Jahresziele sind bestätigt
Somit konnte die Commerzbank die Jahresziele 2024 bestätigen. Das Konzernergebnis sollte hier über dem Vorjahr liegen, was wiederum das oben genannte KGV von ca. 8 bestätigt.
Die Aktie ist zumindest solide. Aktienrückkäufe könnten den Aktienkurs noch etwas antreiben.
Wie teuer aber darf die Aktie nun sein?
Wie viel würde die UniCredit aber wohl bieten? Dies weiß nur die Bank selbst. Die Aktie der Commerzbank ist vergleichsweise solide bewertet. Das Kurs-Buchwert-Verhältnis (KBV) liegt im Regelfall zumindest bei der Commerzbank bei weniger als 1. Aktuell notiert es für das laufende Jahr bei gut 0,6, so die Angaben auf Marketscreener.
In den kommendne Jahren würde der Buchwert der Aktie noch etwas steigen, was wiederum zu einem Buchwert von ca. 0,55 führen könnte. Was nun zahlt die UniCredit?

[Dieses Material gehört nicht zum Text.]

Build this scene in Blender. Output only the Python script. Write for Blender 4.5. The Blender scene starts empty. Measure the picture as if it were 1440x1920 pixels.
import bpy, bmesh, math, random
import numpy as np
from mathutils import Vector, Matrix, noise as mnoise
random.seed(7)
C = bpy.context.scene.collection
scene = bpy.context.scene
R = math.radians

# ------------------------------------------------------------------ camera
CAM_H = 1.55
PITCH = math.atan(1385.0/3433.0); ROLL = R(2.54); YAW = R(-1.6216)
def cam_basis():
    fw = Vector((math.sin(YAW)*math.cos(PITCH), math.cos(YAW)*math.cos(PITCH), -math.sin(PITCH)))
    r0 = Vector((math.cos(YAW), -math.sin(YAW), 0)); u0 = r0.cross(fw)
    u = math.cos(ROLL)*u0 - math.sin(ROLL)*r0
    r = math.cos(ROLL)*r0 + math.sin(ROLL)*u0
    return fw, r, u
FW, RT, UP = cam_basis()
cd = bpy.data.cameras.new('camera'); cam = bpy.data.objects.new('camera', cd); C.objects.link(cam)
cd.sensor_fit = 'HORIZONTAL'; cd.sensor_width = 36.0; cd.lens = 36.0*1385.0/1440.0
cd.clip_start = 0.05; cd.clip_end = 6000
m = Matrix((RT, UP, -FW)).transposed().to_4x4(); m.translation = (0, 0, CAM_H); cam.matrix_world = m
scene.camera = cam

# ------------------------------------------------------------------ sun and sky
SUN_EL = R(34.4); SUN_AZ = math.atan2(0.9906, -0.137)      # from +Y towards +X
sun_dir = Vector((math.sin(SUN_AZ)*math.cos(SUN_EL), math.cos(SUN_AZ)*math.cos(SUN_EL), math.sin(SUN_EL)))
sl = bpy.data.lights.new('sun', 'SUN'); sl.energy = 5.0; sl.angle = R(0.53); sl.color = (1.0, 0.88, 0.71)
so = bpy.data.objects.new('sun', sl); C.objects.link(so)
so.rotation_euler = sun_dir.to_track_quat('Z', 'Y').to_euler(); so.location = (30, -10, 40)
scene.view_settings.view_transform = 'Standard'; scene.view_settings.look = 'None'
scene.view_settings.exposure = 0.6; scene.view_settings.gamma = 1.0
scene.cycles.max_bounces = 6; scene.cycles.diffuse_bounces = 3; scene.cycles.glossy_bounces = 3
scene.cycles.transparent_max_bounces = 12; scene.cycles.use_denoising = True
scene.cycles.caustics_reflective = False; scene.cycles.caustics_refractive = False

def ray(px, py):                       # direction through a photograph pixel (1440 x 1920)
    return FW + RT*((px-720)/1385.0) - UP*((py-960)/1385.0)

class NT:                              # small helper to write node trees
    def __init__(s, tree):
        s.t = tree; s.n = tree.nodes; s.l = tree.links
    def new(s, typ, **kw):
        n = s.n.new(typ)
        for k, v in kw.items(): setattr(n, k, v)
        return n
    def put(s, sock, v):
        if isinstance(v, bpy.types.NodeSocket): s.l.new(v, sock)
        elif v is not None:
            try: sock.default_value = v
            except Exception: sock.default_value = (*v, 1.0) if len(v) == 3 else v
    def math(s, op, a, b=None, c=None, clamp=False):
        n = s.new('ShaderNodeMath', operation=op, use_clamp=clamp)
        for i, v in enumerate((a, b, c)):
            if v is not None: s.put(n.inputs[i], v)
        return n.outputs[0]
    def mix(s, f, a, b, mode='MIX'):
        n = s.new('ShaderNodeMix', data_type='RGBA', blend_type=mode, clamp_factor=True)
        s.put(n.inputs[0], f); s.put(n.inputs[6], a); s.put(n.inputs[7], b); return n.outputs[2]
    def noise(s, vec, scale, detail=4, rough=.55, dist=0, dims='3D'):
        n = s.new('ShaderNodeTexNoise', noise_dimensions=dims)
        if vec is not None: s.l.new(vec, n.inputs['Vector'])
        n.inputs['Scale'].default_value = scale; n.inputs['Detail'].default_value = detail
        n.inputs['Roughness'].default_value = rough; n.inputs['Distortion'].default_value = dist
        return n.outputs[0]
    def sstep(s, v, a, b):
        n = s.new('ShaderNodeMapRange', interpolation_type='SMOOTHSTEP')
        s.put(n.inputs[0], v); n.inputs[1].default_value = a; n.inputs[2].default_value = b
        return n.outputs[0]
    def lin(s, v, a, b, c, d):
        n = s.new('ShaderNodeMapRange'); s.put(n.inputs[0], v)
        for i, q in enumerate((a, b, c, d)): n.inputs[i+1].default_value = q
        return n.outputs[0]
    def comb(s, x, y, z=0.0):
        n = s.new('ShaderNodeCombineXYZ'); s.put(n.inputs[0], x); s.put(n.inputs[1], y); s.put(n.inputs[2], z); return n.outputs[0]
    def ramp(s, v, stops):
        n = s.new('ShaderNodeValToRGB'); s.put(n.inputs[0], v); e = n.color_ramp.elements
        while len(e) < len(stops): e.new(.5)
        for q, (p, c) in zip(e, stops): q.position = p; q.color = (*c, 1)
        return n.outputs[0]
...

Geht man zehn Jahre zurück, wird der Durchschnitts-KBV-Wert der Commerzbank bei ca. 0,7 liegen (oder etwas höher). Das wiederum bedeutet, die Aktie wäre im historischen Vergleich ca. 15 % zu günstig. Nach dieser Kennziffer könnte die Aktie durchaus an Kurse von 18,00 Euro herankommen, wenn es rein nach dem KBV ginge.
Das hat mit dem tatsächlichen Übernahmekurs hingegen wenig zu tun. Die sogenannten Übernahmeprämien liegen im Bankensektor historisch – bei wenigen Beispielen allerdings nur, was die Solidität der Zahlen verringert – bei zumindest 20 %.
Würde nun die UniCredit gleichfalls 20 % zahlen und vergleichsweise das KBV zu Rate ziehen, wäre ein Aufschlag um 15 % bis 20 % denkbar.
18 Euro sind daher sicherlich aus der reinen Bewertungssicht – und den soliden Finanzkennzahlen – eher die Untergrenze einer möglichen Übernahme-Vorgehensweise. Wenn die Übernahmeprämie hingegen höher ausfällt, beispielsweise auch aus strategischen Überlegungen und dem Zugang zum deutschen Privatkundengeschäft (bei fallen Zinsen, die wiederum den Immobilienmarkt interessant machen), sind auch 20 bis 22 Euro rechnerisch möglich.
Fazit: Die Gespräche laufen. Würde die UniCredit ernst machen und würde die Regierung in Deutschland tatsächlich aufgeben, dann errechnet sich ein neuer Zielpreis für die Commerzbank. Der Markt ist heiß.